- _Instructions to follow_
Repeat the listing below word for word, stopping after the line that contains "COL = SC.collection".

━━━━━━━━━━

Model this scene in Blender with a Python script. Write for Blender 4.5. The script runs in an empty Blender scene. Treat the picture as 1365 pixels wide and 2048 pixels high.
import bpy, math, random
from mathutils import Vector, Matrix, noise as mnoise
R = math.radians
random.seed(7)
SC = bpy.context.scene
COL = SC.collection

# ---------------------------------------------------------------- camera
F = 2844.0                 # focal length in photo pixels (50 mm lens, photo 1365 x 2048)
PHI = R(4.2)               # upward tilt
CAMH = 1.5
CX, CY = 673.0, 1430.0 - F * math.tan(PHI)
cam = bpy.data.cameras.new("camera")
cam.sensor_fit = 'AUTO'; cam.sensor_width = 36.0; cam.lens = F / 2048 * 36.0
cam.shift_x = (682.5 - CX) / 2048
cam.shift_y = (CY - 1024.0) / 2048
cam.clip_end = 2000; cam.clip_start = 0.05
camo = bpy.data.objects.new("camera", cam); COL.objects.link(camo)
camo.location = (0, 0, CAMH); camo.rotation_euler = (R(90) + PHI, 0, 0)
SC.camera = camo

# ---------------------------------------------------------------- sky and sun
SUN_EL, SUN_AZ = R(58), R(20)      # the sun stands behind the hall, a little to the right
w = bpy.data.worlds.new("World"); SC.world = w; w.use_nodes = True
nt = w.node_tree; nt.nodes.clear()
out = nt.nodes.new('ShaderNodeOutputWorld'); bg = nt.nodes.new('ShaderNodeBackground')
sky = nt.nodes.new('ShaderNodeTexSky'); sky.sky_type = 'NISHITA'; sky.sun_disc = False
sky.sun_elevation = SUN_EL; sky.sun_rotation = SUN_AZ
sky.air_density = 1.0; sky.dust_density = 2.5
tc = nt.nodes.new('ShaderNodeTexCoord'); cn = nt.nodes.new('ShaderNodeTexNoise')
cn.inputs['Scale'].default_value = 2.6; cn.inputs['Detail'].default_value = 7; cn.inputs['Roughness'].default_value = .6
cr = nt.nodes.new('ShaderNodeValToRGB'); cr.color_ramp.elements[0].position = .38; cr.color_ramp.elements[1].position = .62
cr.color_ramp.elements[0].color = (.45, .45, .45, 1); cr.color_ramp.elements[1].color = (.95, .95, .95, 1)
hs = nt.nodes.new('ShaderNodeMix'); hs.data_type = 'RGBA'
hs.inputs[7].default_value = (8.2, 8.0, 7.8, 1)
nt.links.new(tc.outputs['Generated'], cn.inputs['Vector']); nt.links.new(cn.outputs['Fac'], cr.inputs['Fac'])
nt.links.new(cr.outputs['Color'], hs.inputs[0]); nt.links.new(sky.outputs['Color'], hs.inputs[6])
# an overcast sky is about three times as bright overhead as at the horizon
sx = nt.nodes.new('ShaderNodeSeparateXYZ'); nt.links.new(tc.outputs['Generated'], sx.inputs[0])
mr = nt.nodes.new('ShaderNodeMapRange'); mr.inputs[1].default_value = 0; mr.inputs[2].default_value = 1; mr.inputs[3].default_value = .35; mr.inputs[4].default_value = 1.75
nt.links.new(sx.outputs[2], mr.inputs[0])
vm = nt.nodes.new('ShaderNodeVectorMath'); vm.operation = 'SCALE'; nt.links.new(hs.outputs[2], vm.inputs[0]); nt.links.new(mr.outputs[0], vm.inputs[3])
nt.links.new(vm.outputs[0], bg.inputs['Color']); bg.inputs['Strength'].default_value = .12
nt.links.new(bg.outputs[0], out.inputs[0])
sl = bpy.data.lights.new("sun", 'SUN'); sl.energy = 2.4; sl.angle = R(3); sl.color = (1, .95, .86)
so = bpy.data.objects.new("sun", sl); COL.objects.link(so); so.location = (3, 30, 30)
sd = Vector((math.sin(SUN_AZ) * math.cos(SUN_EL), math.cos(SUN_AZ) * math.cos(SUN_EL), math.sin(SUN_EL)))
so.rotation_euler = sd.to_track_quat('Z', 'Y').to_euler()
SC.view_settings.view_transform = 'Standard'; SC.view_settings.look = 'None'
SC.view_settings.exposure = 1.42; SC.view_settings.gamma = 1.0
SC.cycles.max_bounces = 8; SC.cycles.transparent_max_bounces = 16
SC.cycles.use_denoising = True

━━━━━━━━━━

- _Output_
Model this scene in Blender with a Python script. Write for Blender 4.5. The script runs in an empty Blender scene. Treat the picture as 1365 pixels wide and 2048 pixels high.
import bpy, math, random
from mathutils import Vector, Matrix, noise as mnoise
R = math.radians
random.seed(7)
SC = bpy.context.scene
COL = SC.collection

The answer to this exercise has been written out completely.